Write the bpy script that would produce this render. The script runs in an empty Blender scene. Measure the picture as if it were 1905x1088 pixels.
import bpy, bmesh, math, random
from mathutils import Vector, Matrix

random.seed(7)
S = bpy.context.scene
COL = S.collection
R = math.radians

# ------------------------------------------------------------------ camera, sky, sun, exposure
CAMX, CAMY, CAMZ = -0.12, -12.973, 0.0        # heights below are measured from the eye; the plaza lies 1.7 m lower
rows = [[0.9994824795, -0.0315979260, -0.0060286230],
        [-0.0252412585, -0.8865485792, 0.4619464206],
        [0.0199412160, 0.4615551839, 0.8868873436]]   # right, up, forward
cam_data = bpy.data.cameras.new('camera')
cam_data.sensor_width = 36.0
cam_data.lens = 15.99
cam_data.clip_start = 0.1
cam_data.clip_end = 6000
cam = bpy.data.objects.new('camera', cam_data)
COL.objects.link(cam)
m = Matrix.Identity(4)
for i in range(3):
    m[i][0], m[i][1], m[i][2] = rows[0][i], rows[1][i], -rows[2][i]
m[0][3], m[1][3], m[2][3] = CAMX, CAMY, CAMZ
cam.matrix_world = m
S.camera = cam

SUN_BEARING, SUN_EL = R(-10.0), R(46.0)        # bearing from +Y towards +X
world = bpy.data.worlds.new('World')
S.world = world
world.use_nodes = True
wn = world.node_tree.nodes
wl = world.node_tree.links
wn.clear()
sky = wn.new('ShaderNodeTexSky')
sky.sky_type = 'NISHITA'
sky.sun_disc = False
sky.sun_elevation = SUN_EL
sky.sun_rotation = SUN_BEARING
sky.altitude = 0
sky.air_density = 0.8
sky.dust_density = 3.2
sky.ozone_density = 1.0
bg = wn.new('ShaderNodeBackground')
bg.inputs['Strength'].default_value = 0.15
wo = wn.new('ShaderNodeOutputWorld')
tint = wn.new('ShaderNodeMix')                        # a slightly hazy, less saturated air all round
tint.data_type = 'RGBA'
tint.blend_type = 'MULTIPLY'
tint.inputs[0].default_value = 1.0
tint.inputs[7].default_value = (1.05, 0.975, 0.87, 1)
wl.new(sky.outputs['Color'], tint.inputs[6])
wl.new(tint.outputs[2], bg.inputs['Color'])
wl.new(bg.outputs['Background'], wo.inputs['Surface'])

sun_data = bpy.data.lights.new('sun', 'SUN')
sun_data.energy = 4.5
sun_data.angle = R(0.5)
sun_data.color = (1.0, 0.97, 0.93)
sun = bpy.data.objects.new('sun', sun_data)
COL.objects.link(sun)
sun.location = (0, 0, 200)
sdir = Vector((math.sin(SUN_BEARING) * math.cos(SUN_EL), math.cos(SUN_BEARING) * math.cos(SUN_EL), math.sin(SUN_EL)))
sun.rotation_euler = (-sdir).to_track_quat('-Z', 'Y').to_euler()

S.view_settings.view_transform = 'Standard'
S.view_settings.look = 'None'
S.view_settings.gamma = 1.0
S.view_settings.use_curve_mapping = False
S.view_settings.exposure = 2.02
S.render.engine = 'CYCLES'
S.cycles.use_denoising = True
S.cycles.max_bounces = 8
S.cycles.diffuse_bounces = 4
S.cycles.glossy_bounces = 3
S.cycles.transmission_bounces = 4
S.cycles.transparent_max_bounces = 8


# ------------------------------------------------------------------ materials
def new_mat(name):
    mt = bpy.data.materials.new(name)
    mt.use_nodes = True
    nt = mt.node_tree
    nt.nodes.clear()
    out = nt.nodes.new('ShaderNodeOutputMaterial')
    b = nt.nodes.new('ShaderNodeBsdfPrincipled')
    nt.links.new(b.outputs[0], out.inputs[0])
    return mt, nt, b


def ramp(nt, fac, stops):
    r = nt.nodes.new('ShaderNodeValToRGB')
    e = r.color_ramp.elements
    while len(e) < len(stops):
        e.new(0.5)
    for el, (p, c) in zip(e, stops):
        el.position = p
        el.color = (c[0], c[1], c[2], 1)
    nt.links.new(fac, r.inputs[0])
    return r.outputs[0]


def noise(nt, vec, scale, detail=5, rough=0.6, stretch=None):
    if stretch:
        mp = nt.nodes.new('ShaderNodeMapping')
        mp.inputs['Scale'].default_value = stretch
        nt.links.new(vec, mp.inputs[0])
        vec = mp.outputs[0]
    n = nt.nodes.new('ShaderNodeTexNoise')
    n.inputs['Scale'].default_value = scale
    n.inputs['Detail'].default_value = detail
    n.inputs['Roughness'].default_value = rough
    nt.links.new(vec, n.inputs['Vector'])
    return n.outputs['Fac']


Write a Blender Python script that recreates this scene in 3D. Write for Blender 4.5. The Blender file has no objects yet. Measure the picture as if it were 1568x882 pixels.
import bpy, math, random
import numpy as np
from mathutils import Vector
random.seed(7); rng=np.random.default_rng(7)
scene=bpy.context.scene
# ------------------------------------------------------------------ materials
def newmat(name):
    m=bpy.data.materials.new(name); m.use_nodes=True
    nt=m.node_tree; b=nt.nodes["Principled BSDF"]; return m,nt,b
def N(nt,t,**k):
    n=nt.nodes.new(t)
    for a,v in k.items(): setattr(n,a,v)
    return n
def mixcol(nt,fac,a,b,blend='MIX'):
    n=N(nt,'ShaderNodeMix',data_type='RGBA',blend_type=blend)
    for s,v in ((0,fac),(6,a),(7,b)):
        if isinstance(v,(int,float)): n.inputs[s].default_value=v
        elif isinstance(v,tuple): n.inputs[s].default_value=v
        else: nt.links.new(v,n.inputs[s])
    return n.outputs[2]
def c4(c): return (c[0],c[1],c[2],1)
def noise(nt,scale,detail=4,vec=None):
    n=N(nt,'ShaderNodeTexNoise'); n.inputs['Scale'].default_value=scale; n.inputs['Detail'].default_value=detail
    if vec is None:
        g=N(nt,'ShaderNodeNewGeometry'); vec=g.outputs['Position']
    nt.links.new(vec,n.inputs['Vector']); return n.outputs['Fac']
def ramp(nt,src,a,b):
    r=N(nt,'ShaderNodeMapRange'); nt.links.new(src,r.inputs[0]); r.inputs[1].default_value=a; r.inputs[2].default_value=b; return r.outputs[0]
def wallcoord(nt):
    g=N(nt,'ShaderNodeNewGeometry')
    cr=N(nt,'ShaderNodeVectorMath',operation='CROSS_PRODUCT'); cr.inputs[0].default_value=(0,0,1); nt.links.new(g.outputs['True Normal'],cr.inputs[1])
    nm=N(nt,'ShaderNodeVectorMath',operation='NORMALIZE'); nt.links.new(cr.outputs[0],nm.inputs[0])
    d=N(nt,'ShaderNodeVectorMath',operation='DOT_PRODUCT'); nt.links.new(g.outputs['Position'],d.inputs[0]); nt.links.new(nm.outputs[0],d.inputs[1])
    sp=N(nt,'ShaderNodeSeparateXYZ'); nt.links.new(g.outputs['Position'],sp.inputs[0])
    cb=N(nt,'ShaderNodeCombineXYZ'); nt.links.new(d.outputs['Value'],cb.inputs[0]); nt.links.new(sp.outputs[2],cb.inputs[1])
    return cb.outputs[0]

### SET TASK
Reproduce every line from the entries that holds the word "scene".

### TASK SOLUTION
Write the bpy script that would produce this render. The script runs in an empty Blender scene. Measure the picture as if it were 1905x1088 pixels.
S = bpy.context.scene
Write a Blender Python script that recreates this scene in 3D. Write for Blender 4.5. The Blender file has no objects yet. Measure the picture as if it were 1568x882 pixels.
scene=bpy.context.scene